Digital Transformation in Banking is a red herring
A fatal mistake for a digital transformation leader in banking is to think that banks are here to stay, maybe as emerging fintechs, in smarter, shiny containers but basically still banks. This idea may lead you to believe that your competitors are other banks and your sector is that of banking. And here you are, fighting with the other small creatures of the forest of financial services without realising that the giant tigers are looking down at you, lazily getting ready for the kill. Think Apple, Amazon, Google, Uber, Facebook, WhatsApp. They count their customers in many hundreds of millions or even billions; not even the most successful banks can compete with that. And the non-digital brands, like BMW, Nike, John Lewis – they speak to customers in their language, which is about their lives, never about products.
We have heard the counter arguments many times: they are not in the business of banking, they are not attracted by it, they have no appetite for regulations. Who cares if in China the biggest bank is WeChat (700million customers in less than 3 years) and the largest wealth manager is Alibaba (from zero to $165billion in 18 months). It is because of loose regulation, not a real threat to us in the West.
I say do not underestimate the stalking tigers. They are moving in, maybe they have realised that regulations are easier to comply with if you truly know your clients inside out, if you have real time reporting systems, if you can monitor and evidence all of your touch-points with customers.
And then it’s an invisible pull. We bankers think we are in banking and that’s what we do. Yet, we are rather in the business of enhancing lifestyles. They, the tigers, have a great advantage, that they know exactly what business they are in, which is about people and their lives. We are going in the same direction, the tigers know it but we don’t.

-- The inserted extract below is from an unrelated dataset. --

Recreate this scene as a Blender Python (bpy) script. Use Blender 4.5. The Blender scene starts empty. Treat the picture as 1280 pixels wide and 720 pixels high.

So, what to do? Pursue partnerships, collaborate, use the tiger’s speed to accelerate your own, never stop following your customers and explore more broadly the concept of “banking products” and their pricing. Aim to make banking inconspicuous and yet entwined into the way people go about their everyday lives. You may be a small creature of the forest but, to steal a metaphor from Isaac Newton “By standing on the shoulders of giants you may be able to see still further”. I am sure it works for tigers too.
Hold fast
The short story is, digital transformation in banking is not for the faint hearted. You need to be a knowledgeable insider, you need to have broad shoulders and fast legs, you need to understand business and people in addition to technology – and you need to think beyond the safe confines of Gringotts’ vaults.
Most of all, you need to be stubborn and relentless and have immense reserves of energy.
But just think of the satisfaction of keeping the Titanic afloat after all, with the crew and passengers safely aboard, blissfully unaware of what has just passed. Catastrophes can be avoided, the world of banking is not all doom and gloom as long as the Chiefs of Digital Transformation keep heart – steady, tough and immovable in their resolve. There are many already out there, drenched in engine oil, with a few scars and burns. They are hardened by the fight – but holding fast.